The U.S. government spent about $50 billion to
bail out GM. As a result of the company's 2009 bankruptcy, the
government's investment was converted to a 61 percent equity
stake in the Detroit-based automaker, plus preferred shares and
a loan.
Treasury whittled down its GM stake through a series of stock
sales starting in November 2010, with the remaining shares sold
on December 9, 2013.
At the time of the December sale, Treasury put the total loss at
$10.3 billion but said it did not expect any significant
proceeds from its remaining $826 million investment in "old" GM,
the report by the Office of the Special Inspector General for
the Troubled Asset Relief Program said.
"The goal of Treasury's investment in GM was never to make a
profit, but to help save the American auto industry, and by any
measure that effort was successful," Treasury Department
spokesman Adam Hodge said.
The U.S. bailout of GM and Chrysler, which received about $12.5
billion, saved 1.5 million jobs in the United States, according
to the Center for Automotive Research.
Last week, GM posted its 17th consecutive profitable quarter.
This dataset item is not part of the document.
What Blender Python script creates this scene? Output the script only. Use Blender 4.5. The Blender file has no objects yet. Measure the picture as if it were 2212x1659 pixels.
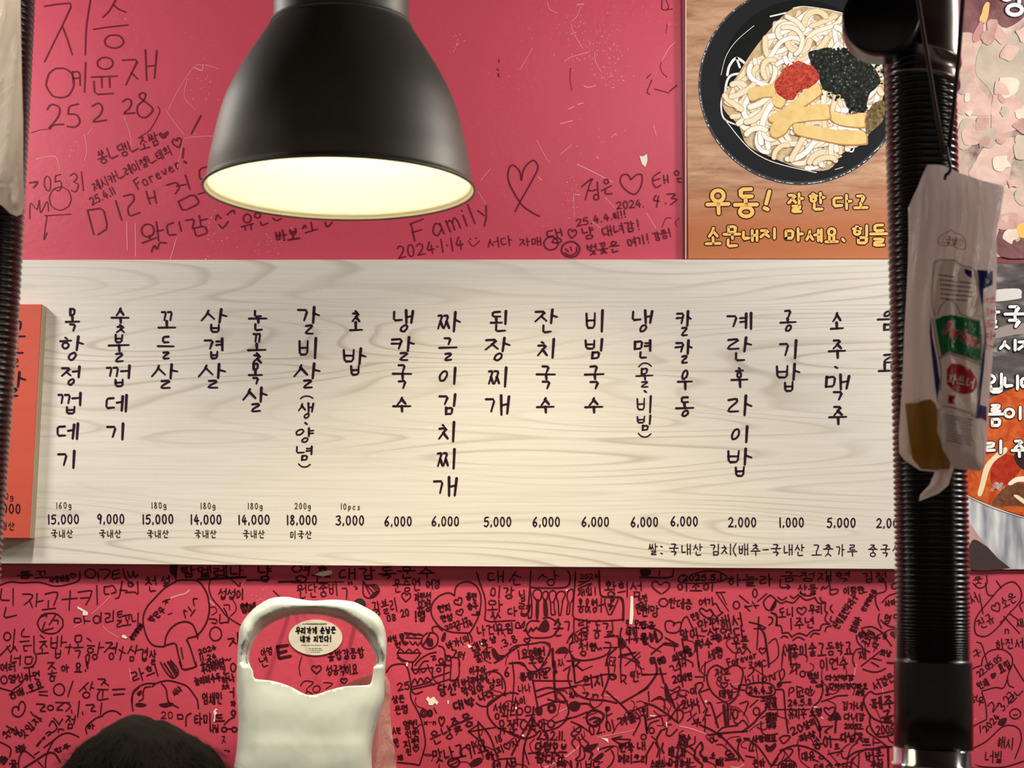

Earnings, however, were hurt by a $1.3 billion charge for the
costs of various recalls, including for faulty ignition switches
on 2.6 million cars.
GM is under investigation by the Justice Department, U.S. auto
safety regulators and Congress over its failure to detect the
faulty ignition switch for over a decade. The U.S. Securities
and Exchange Commission is also investigating GM.